While on her tenth war patrol, again off the Marianas Islands, Silversides destroyed six enemy vessels for a total of over 14,000 tons. On 10 May, she torpedoed and sank the cargo ship Okinawa Maru, followed up with the passenger/cargo ship Mikage Maru; and then sent the converted gunboat Choan Maru Number Two beneath the waves. Ten days later, she added to her score when she sank another converted gunboat, the 998-ton Shosei Maru. On 29 May, the submarine torpedoed and sank the cargo ships Shoken Maru and Horaizan Maru; and then headed for Pearl Harbor, arriving on 11 June. Two days later, she got underway for Mare Island Navy Yard for overhaul, returning to Pearl Harbor on 12 September.

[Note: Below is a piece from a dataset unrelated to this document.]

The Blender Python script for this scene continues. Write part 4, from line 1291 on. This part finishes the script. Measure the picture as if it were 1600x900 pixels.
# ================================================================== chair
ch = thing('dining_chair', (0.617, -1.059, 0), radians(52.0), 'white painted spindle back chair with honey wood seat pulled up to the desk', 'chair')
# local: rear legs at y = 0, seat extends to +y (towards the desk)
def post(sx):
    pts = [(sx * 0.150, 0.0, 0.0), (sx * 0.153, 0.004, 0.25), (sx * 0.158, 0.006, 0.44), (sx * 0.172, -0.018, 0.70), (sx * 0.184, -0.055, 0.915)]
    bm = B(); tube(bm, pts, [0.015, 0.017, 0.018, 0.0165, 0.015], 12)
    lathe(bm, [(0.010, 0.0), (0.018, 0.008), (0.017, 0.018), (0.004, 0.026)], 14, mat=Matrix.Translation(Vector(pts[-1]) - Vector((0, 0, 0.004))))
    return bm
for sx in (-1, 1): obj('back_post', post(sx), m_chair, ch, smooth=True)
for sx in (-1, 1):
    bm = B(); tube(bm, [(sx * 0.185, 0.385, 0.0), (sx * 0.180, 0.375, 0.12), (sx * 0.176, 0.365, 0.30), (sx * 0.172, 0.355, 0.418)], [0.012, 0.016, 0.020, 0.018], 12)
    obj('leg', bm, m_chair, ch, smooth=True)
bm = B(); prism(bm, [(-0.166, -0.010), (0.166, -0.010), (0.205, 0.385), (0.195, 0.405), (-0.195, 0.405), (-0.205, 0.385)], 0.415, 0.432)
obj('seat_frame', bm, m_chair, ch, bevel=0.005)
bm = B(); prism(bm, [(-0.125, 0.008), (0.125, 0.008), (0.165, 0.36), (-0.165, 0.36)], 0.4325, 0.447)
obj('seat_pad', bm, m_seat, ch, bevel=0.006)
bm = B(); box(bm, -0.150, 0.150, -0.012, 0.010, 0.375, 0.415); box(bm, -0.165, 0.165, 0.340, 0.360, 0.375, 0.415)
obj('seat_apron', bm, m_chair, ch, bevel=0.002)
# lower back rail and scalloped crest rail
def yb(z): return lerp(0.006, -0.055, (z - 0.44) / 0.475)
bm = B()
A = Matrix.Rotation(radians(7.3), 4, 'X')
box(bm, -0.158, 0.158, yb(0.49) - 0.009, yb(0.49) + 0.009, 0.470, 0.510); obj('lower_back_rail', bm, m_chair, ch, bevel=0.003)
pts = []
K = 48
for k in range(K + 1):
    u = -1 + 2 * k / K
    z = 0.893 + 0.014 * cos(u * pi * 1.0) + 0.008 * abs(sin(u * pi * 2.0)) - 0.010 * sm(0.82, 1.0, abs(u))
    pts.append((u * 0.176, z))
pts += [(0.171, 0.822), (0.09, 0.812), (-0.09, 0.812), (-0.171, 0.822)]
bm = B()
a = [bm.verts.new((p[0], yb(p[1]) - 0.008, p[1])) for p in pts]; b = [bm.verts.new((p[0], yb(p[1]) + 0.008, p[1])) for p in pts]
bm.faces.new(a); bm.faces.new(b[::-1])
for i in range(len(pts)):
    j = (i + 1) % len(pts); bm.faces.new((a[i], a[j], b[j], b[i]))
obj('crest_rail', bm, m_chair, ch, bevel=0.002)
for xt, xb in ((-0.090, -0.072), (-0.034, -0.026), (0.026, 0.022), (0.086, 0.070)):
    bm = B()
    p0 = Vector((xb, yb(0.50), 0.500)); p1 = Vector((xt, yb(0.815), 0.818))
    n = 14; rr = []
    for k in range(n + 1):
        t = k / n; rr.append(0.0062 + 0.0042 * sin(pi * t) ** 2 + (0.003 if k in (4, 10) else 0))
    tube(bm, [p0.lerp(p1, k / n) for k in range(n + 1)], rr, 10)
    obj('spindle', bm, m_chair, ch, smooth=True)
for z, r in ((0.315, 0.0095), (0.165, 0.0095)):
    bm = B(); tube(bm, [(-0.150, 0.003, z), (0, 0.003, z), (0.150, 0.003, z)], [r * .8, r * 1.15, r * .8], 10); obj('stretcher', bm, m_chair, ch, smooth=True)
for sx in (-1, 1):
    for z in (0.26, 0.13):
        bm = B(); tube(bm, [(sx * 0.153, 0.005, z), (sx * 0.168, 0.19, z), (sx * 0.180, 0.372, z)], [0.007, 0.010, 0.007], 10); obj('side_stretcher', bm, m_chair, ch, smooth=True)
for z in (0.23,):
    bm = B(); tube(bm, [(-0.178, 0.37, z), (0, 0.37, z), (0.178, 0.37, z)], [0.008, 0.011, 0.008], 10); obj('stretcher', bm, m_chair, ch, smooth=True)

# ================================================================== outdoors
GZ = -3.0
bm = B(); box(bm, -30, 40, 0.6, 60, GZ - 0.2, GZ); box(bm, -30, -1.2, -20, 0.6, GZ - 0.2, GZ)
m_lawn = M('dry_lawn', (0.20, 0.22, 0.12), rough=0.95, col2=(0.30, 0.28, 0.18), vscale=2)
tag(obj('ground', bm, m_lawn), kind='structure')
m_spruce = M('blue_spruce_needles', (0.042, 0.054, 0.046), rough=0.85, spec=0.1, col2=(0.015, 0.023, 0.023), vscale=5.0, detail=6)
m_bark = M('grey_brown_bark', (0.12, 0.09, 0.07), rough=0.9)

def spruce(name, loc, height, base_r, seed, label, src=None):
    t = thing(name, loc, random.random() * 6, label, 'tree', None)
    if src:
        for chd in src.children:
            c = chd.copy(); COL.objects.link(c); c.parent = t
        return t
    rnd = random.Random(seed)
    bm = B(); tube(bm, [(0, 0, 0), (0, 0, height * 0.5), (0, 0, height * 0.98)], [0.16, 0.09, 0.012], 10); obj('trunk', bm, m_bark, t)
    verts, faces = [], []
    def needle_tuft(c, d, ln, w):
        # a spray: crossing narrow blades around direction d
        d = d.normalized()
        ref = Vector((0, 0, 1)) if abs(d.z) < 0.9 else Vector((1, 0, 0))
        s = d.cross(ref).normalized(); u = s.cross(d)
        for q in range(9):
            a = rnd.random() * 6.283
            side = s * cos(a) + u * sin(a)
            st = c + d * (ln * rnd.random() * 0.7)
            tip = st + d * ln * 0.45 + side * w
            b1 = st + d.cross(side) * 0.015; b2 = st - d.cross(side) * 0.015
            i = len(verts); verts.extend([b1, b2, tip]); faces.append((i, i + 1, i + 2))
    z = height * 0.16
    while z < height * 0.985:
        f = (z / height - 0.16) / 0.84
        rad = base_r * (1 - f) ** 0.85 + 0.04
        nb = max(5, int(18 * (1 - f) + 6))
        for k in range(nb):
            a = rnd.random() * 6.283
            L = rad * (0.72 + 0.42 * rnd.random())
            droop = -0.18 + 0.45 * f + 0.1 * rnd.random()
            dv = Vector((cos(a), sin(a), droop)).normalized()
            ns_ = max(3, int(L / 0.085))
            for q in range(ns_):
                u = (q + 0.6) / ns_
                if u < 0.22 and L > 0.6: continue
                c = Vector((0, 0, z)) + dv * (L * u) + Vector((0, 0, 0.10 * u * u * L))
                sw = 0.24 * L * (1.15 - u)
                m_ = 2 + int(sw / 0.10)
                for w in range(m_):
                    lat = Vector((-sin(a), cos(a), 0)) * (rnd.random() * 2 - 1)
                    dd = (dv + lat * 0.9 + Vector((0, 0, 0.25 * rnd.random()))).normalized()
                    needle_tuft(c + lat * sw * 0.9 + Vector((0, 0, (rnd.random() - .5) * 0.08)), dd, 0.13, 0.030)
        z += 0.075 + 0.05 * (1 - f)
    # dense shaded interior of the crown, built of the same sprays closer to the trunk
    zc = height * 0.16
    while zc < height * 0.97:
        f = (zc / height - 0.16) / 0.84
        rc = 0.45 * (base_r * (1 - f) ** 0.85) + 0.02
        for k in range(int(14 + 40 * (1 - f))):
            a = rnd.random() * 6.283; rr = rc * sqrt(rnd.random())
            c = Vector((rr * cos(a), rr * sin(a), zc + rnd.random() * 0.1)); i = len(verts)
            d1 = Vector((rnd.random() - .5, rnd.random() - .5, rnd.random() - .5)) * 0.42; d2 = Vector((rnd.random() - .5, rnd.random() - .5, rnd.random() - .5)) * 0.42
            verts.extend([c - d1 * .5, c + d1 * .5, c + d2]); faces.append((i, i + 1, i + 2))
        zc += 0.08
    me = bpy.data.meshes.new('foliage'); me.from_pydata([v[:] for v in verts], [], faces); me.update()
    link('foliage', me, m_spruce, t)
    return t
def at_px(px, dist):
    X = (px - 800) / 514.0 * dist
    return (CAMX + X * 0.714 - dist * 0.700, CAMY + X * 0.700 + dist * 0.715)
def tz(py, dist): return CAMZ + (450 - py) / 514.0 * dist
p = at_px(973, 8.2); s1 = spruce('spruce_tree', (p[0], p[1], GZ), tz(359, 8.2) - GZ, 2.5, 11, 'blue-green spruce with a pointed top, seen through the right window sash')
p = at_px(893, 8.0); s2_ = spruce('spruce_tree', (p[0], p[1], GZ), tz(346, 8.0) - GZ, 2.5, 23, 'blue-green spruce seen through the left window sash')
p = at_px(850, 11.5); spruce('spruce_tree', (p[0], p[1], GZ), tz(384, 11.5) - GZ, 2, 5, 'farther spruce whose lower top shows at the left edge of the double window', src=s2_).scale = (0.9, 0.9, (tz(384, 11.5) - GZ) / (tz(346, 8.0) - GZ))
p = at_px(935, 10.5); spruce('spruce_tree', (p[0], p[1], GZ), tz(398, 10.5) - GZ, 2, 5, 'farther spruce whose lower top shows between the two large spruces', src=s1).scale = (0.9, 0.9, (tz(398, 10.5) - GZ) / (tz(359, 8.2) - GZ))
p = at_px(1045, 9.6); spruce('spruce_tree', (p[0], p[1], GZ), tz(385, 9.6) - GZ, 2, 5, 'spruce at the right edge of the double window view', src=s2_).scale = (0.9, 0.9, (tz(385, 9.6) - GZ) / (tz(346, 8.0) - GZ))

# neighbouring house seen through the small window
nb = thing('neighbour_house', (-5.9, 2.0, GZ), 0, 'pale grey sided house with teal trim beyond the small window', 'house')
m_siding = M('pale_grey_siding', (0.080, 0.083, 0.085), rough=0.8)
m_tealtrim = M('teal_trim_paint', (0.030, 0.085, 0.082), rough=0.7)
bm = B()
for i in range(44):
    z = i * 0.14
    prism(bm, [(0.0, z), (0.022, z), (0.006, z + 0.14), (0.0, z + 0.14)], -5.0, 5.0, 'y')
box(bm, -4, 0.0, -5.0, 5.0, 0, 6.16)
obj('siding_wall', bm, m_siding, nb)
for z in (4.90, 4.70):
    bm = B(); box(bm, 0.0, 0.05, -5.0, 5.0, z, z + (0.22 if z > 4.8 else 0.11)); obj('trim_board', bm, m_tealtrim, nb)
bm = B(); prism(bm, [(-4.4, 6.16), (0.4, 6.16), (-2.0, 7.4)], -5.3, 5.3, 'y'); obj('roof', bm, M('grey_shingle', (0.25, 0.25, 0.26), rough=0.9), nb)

Eleventh and twelfth patrol: September 1944 – February 1945

Silversides cleared Pearl Harbor on 24 September for her eleventh war patrol, conducted off Kyūshū, Japan. Although this patrol was unproductive, she aided in the rescue of a stricken sister submarine. Salmon (SS-182) had been badly damaged in a severe depth charging and was forced to surface and try to escape while fighting enemy escorts in a gun battle, a task for which a submarine is badly outmatched. The gunfire flashes brought Silversides to the scene. She deliberately drew the attention of some of the escorts, then quickly dove to escape the gunfire. Soon, submarines Trigger (SS-237) and Sterlet (SS-392) joined in helping Silversides to guard Salmon, and in escorting the stricken submarine back to Saipan, arriving on 3 November. Silversides terminated her eleventh patrol at Midway Island on 23 November.
 

Silversides' twelfth war patrol commenced on 22 December 1944, and was spent in the East China Sea. Despite aggressive searching, she found few worthwhile targets. However, when an opportunity did come her way, Silversides took full advantage. On 25 January 1945, she torpedoed the 4,556-ton cargo ship Malay Maru. She returned to Midway Island on 12 February.
 

Thirteenth and fourteenth patrols: March – July 1945

During her thirteenth war patrol, Silversides was a member of a coordinated attack group with submarines Hackleback (SS-295) and Threadfin (SS-410), patrolling off Kyūshū. Although she again found few worthwhile targets, the submarine did manage to damage a large freighter and to sink a trawler before returning to Pearl Harbor on 29 April.
 

Silversides 's fourteenth and final war patrol began with departure from Pearl Harbor on 30 May. This patrol was spent on lifeguard station in support of air strikes on Honshū, Japan. On 22 July, she rescued a downed fighter pilot from the light aircraft carrier Independence (CVL-22), and two days later recovered a downed United States Army Air Forces airman. She ended this patrol at Apra Harbor, Guam, on 30 July. The submarine was undergoing refit there when the hostilities with Japan ended on 15 August.